Rawan Arraf, the executive director at the Australian Centre for International Justice, said FOI laws had exposed the Future Fund’s “astonishingly inadequate” environmental, social and corporate governance, and responsible investment policy.

“If it wasn’t for access to freedom of information, we wouldn’t know just how bad these investment activities are. Now, that mechanism is at serious risk.

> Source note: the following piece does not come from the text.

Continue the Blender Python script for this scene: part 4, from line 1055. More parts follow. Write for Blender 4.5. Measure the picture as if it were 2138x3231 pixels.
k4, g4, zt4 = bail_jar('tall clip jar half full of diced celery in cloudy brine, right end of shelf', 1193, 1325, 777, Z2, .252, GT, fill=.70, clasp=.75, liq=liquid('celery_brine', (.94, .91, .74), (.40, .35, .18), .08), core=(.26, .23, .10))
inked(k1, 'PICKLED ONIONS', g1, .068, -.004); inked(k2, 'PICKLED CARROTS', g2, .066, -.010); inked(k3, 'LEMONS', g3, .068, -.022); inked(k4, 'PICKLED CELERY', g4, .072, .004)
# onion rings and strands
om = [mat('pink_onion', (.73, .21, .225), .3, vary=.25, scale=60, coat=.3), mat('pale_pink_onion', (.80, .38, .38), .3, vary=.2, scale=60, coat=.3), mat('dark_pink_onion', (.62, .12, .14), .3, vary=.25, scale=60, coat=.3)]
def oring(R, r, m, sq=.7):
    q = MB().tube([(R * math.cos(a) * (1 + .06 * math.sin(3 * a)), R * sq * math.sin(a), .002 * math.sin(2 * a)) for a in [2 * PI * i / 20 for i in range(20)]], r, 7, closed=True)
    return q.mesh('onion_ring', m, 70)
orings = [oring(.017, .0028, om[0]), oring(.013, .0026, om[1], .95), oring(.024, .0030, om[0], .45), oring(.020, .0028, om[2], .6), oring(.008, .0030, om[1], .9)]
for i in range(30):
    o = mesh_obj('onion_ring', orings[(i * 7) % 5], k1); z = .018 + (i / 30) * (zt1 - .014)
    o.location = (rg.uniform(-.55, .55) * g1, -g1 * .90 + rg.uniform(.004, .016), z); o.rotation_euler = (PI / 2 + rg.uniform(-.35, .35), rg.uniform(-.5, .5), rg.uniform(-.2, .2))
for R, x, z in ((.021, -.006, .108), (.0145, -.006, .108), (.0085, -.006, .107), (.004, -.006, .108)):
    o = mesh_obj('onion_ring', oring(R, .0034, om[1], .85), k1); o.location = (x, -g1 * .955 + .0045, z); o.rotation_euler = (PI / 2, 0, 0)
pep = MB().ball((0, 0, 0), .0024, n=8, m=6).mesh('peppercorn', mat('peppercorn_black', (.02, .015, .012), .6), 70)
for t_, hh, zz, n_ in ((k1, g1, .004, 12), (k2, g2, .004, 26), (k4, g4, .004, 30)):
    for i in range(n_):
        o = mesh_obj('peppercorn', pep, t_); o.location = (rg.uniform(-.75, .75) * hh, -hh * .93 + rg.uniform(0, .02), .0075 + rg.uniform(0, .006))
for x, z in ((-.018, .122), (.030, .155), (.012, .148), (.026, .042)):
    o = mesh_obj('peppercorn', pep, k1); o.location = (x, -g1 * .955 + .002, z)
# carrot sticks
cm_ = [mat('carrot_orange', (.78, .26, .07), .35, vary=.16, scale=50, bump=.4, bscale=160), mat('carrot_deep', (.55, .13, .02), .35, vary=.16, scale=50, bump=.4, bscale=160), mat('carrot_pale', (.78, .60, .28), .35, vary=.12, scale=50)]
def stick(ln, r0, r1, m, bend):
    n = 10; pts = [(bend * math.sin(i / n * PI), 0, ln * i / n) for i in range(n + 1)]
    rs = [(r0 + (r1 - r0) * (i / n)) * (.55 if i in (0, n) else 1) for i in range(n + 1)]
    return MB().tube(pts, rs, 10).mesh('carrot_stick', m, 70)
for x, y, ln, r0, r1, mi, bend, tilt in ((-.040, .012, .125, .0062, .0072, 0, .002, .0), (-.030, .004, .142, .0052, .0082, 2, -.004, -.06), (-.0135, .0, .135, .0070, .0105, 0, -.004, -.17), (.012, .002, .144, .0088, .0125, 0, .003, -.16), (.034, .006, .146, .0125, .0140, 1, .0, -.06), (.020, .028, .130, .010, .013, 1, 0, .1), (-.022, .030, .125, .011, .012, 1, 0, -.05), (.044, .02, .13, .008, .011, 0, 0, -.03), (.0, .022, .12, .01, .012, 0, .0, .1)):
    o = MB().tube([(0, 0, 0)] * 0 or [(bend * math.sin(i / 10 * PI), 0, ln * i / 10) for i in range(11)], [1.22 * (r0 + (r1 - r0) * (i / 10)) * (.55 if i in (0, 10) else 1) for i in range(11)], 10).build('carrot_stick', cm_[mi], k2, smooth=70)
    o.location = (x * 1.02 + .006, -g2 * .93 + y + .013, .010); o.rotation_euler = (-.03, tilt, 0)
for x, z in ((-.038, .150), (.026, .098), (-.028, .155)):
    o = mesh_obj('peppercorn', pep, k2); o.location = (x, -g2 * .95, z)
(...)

These investments should be reviewed and scrutinised by the public.”

Arraf said Australian taxpayer funds should be invested ethically.

Clancy Moore, the Australian director at Publish What You Pay, said “transparency means Australians now know that our sovereign wealth fund is invested in weapons companies and big gas companies, like Total and Chevron”.

“The proposed change would keep these investments secret from Australians.”

Justice For Myanmar spokesperson Yadanar Maung said: “It is deplorable that Australia’s Future Fund is seeking to profit from companies arming the Myanmar military and effectively financing its campaign of terror.”

The Future Fund did not answer questions about its investments in companies linked to the Tatmadaw.

Related: Future Fund worth $250bn says FoI requests ‘administratively burdensome’

In a statement, a spokesperson said: “In line with its mandate from government, the Future Fund has built a broadly diversified portfolio which includes passive investments through external investment managers in thousands of entities globally.

“The fund has a well-established policy on environmental, social and governance matters and exclusions which takes account of its objectives, legislation, investment strategy, Australian law and the treaties that the Australian government has entered and ratified.”

Neither the Aviation Industry Corporation of China nor Bharat Electronics responded to questions from the Guardian.